_INFORMATION SUPPLIED_
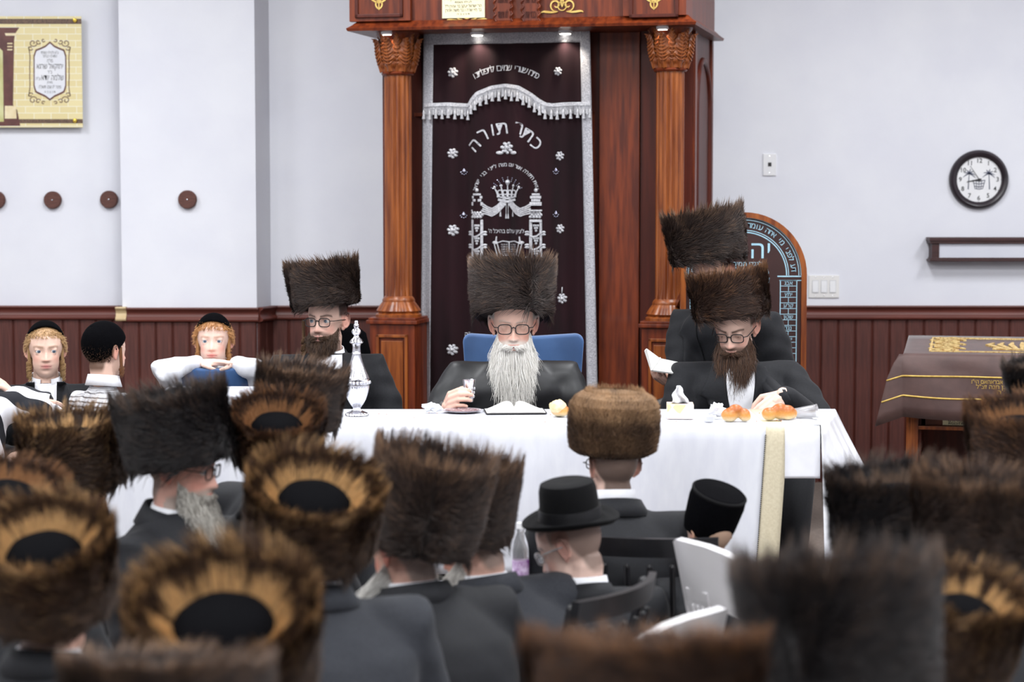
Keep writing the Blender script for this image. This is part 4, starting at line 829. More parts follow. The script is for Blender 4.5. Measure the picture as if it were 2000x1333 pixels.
for k in range(60):
    px = rnd.uniform(700, 1590); p_ = T(px, rnd.uniform(806, 826)); s = rnd.uniform(.0012, .003); cr_.sphere((p_.x, p_.y, p_.z+s*.4), (s, s*.8, s*.6), 5, 4)
tag(cr_.build('crumbs', M_crust, None), 'scattered golden bread crumbs on the white tablecloth', 'crumbs', kind='stuff')
# ------------------------------------------------------------------ chairs
M_blue_v = mat('blue_velvet', rgb(62, 98, 148), .75, col2=rgb(50, 84, 132), scale=6, sheen=.4, bump=.08, bscale=20); M_dkw = mat('black_wood', rgb(28, 28, 32), .38, col2=rgb(20, 20, 23), scale=10, stretch=(6, 6, .6))
def blue_chair(px, Y, ztop, wpx, lab, rz=0, dip=.03):
    c = at(px, 700, Y); t = empty('blue_armchair', (c.x, Y, 0), rz); tag(t, lab, 'chair', 'blue velvet chairs'); w_ = wpx*Y/FPX/2; v = []; n = 24; m_ = 10
    for side in (0, 1):
        for j in range(m_+1):
            for i in range(n+1):
                a = -1+2*i/n; zt2 = ztop-dip*(1-abs(a)**1.5)-.02*(abs(a) > .97); z = .42+(zt2-.42)*j/m_; x = a*w_*(.82+.18*j/m_); y = -.13*abs(a)**2.2+(.05 if side else -.025-.03*math.sin(PI*j/m_)*(1-a*a)); 
                v.append((x, y+.08*(j/m_), z))
    N2 = (n+1)*(m_+1); f = []
    for j in range(m_):
        for i in range(n): q_ = j*(n+1)+i; f.append((q_, q_+1, q_+n+2, q_+n+1)); f.append((N2+q_, N2+q_+n+1, N2+q_+n+2, N2+q_+1))
    for i in range(n): f.append((i, N2+i, N2+i+1, i+1)); q_ = m_*(n+1)+i; f.append((q_, q_+1, N2+q_+1, N2+q_))
    for j in range(m_): q_ = j*(n+1); f.append((q_, q_+n+1, N2+q_+n+1, N2+q_)); q_ += n; f.append((q_, N2+q_, N2+q_+n+1, q_+n+1))
    o = MB().add(v, f).build('backrest', M_blue_v, t, smooth=True); b_ = o.modifiers.new('b', 'BEVEL'); b_.width = .015; b_.segments = 3; b_.limit_method = 'ANGLE'
    MB().tube([(0, .012+.0, .45), (0, .09, ztop-dip-.01)], .004, 6).build('seam', M_blue_v, t); MB().box(-w_*.85, w_*.85, -.5, .03, .34, .45, b=.03).build('seat', M_blue_v, t, smooth='auto')
    for sx in (-1, 1):
        for yy in (-.45, -.0): MB().tube([(sx*w_*.75, yy, 0), (sx*w_*.75, yy, .35)], [.016, .022], 10).build('leg', M_dkw, t, smooth=True)
    return t
# ------------------------------------------------------------------ people: materials
def fur_mat(name, dark, mid, gold, tipw=.35):
    m = bpy.data.materials.new(name); m.use_nodes = True; nt = m.node_tree; b = nt.nodes['Principled BSDF']; L = nt.links.new
    a = nt.nodes.new('ShaderNodeAttribute'); a.attribute_name = 'tone'; hi = nt.nodes.new('ShaderNodeHairInfo')
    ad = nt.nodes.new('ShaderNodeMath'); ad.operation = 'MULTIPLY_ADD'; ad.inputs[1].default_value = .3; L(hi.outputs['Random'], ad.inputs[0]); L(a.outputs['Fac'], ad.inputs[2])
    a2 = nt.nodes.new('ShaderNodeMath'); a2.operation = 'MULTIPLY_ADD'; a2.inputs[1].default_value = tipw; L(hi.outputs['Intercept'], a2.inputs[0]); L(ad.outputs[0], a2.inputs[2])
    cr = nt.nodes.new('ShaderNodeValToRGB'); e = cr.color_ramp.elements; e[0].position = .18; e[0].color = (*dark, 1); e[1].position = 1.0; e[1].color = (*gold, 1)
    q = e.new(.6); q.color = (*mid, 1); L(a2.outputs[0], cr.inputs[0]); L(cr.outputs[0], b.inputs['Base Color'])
    b.inputs['Roughness'].default_value = .42; b.inputs['Specular IOR Level'].default_value = .38
    return m
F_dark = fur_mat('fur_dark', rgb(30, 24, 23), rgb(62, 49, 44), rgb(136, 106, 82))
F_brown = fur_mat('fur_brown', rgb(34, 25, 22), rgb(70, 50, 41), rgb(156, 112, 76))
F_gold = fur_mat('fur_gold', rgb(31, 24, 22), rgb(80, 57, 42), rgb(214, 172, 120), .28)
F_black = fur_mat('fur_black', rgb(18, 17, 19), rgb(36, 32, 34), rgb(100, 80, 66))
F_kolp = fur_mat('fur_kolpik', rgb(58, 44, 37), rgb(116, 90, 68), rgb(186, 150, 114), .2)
CORE = {F_dark: mat('fur_skin_dark', rgb(36, 26, 22), .9, col2=rgb(24, 18, 16), scale=60), F_brown: mat('fur_skin_brown', rgb(46, 31, 24), .9, col2=rgb(32, 22, 17), scale=60),
        F_gold: mat('fur_skin_gold', rgb(64, 40, 24), .9, col2=rgb(42, 26, 18), scale=60), F_black: mat('fur_skin_black', rgb(24, 20, 20), .9, col2=rgb(18, 16, 16), scale=60), F_kolp: mat('fur_skin_kolpik', rgb(84, 58, 40), .9, col2=rgb(64, 44, 32), scale=60)}
M_capv = mat('black_velvet', rgb(9, 9, 12), .9, col2=rgb(5, 5, 7), scale=200, spec=.04)
M_skin = mat('skin', rgb(220, 180, 160), .5, attr='col', spec=.35)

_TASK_
Reproduce exactly the lines from the line with "ad = nt.nodes.new('ShaderNodeMath');" to the line with "rgb(100, 80, 66))", both end lines included.

_RESPONSE FOR THIS EXERCISE_
    ad = nt.nodes.new('ShaderNodeMath'); ad.operation = 'MULTIPLY_ADD'; ad.inputs[1].default_value = .3; L(hi.outputs['Random'], ad.inputs[0]); L(a.outputs['Fac'], ad.inputs[2])
    a2 = nt.nodes.new('ShaderNodeMath'); a2.operation = 'MULTIPLY_ADD'; a2.inputs[1].default_value = tipw; L(hi.outputs['Intercept'], a2.inputs[0]); L(ad.outputs[0], a2.inputs[2])
    cr = nt.nodes.new('ShaderNodeValToRGB'); e = cr.color_ramp.elements; e[0].position = .18; e[0].color = (*dark, 1); e[1].position = 1.0; e[1].color = (*gold, 1)
    q = e.new(.6); q.color = (*mid, 1); L(a2.outputs[0], cr.inputs[0]); L(cr.outputs[0], b.inputs['Base Color'])
    b.inputs['Roughness'].default_value = .42; b.inputs['Specular IOR Level'].default_value = .38
    return m
F_dark = fur_mat('fur_dark', rgb(30, 24, 23), rgb(62, 49, 44), rgb(136, 106, 82))
F_brown = fur_mat('fur_brown', rgb(34, 25, 22), rgb(70, 50, 41), rgb(156, 112, 76))
F_gold = fur_mat('fur_gold', rgb(31, 24, 22), rgb(80, 57, 42), rgb(214, 172, 120), .28)
F_black = fur_mat('fur_black', rgb(18, 17, 19), rgb(36, 32, 34), rgb(100, 80, 66))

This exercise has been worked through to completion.